Proxima b, possibile la vita nel vicino esopianeta

Il pianeta che orbita intorno alla stella più vicina alla terra potrebbe avere le condizioni per ospitare la vita, dichiara un nuovo studio.
Il pianeta che orbita intorno alla stella più vicina alla terra potrebbe avere le condizioni per ospitare la vita, dichiara un nuovo studio.

Un nuovo studio pubblicato sulla rivista Monthly Notices of the Royal Astronomical Society ha sottolineato come l’esopianeta più vicino alla Terra potrebbe ospitare la vita. Il gruppo di ricercatori della Cornell University ha rilevato che Proxima-b, che si trova in orbita attorno a Proxima Centauri, cioè la stella più vicina al Sistem Solare (4,5 anni luce), potrebbe avere le condizioni per ospitare forme di vita.

La quantità dei raggi ultravioletti (UV) che lo investe sembrerebbe inferiore a quella ricevuta dalla Terra primitiva, circa 4 miliardi di anni fa. In quel periodo cominciarono ad evolversi le prime forme di vita sul nostro pianeta. Proxima-b è stato colpito da una enorme eruzione nel 2016, avvenuta su Proxima Centauri. Gli scienziati infatti pensavano che nessun organismo vivente avrebbe potuto sopravvivere a questo evento gigantesco.

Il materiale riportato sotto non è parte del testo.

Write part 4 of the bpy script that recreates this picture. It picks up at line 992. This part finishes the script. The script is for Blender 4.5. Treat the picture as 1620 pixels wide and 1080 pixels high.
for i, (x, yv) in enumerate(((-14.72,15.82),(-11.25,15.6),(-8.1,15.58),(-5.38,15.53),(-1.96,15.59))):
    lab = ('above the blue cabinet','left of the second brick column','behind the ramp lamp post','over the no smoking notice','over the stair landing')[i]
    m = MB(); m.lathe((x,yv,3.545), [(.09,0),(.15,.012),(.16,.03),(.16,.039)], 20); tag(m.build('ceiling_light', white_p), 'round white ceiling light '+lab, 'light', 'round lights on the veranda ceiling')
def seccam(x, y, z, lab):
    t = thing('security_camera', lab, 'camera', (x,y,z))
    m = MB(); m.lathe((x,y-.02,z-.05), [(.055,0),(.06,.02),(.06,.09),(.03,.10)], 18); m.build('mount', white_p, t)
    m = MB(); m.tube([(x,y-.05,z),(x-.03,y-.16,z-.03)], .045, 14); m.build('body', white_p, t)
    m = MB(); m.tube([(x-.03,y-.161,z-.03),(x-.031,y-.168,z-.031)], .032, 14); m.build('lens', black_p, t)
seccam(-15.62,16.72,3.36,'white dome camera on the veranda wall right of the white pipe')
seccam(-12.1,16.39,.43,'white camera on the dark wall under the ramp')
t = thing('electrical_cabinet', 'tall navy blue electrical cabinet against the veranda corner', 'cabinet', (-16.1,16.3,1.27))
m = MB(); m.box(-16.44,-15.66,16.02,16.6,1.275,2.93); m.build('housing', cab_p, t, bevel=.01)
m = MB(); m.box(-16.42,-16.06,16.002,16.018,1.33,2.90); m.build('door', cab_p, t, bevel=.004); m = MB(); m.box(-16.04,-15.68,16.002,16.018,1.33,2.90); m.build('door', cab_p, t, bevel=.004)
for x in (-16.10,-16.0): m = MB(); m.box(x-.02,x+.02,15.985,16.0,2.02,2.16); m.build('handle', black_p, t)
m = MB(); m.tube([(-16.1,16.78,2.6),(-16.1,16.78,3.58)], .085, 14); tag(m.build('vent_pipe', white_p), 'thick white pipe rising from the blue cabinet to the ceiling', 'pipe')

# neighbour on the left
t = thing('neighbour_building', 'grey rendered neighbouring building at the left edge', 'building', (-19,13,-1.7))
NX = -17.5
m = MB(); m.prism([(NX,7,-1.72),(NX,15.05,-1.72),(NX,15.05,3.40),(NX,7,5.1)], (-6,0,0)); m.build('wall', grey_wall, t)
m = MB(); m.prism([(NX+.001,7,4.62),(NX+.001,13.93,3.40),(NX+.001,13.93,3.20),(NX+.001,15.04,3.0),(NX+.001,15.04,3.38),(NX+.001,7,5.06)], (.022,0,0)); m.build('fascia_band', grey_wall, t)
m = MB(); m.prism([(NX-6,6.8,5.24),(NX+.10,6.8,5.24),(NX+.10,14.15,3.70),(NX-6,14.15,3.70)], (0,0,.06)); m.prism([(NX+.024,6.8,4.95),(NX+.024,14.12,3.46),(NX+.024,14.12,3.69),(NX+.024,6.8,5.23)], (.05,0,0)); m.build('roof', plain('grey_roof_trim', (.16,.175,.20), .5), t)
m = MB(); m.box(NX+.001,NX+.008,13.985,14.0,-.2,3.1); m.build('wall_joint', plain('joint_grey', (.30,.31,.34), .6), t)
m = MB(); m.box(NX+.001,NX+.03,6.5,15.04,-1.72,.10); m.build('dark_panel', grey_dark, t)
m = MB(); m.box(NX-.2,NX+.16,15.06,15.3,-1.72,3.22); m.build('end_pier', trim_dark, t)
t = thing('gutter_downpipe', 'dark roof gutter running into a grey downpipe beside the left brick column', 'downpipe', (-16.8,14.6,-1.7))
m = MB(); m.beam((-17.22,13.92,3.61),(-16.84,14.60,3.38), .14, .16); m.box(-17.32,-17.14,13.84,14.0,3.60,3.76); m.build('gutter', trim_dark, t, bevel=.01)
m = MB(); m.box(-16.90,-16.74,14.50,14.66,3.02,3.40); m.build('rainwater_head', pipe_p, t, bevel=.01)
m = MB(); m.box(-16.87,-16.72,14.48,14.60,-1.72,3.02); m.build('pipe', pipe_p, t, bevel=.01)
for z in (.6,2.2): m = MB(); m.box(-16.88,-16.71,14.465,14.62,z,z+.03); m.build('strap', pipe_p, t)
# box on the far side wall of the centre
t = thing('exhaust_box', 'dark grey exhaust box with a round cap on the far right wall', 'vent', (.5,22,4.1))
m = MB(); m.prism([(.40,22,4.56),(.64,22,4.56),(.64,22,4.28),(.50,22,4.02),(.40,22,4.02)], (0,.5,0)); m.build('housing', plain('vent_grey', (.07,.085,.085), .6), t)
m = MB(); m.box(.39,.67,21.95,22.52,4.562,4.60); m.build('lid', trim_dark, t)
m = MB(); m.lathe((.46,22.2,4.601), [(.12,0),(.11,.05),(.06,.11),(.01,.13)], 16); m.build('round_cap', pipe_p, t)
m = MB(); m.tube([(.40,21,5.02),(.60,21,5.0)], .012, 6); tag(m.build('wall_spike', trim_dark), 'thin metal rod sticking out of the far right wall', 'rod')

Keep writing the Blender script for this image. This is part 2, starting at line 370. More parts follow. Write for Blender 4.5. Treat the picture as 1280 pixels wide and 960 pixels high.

In realtà recentemente la NASA ha rilevato molecole d’acqua nell’atmosfera del pianeta, quindi è tornata la possibilità della vita su Proxima-b. I ricercatori, guidati da Lisa Kaltenegger e Jack O’Malley-James, è riuscita a ricostruire tramite modelli al computer la pioggia di raggi UV che colpisce i pianeti al di fuori del Sistema Solare. Questi pianeti orbitano attorno a diversi tipi di stelle rispetto al Sole, cioè le nane rosse, più piccole e relativamente fredde, che “bombardano continuamente i pianeti vicini con radiazioni ultraviolette, più di quanto non faccia il nostro Sole con la Terra”.

La ricerca si è quindi concentrata dall’analizzare il tasso di sopravvivenza dei batteri estremofili a dosi sempre più grandi di raggi UV. Si tratta di microrganismi terrestri che riescono a sopravvivere a condizioni estreme, anche quando sono esposti a forti radiazioni. Questi dati sono stati confrontati con le condizioni della Terra di 4 miliardi di anni fa, quando nell’atmosfera non c’era ancora ossigeno e ozono (quelle che proteggono dalle radiazioni solari). Insomma il bombardamento di raggi UV, secondo i ricercatori, non dovrebbe limitare l’abitabilità dei pianeti che orbitano attorno alle nane rosse.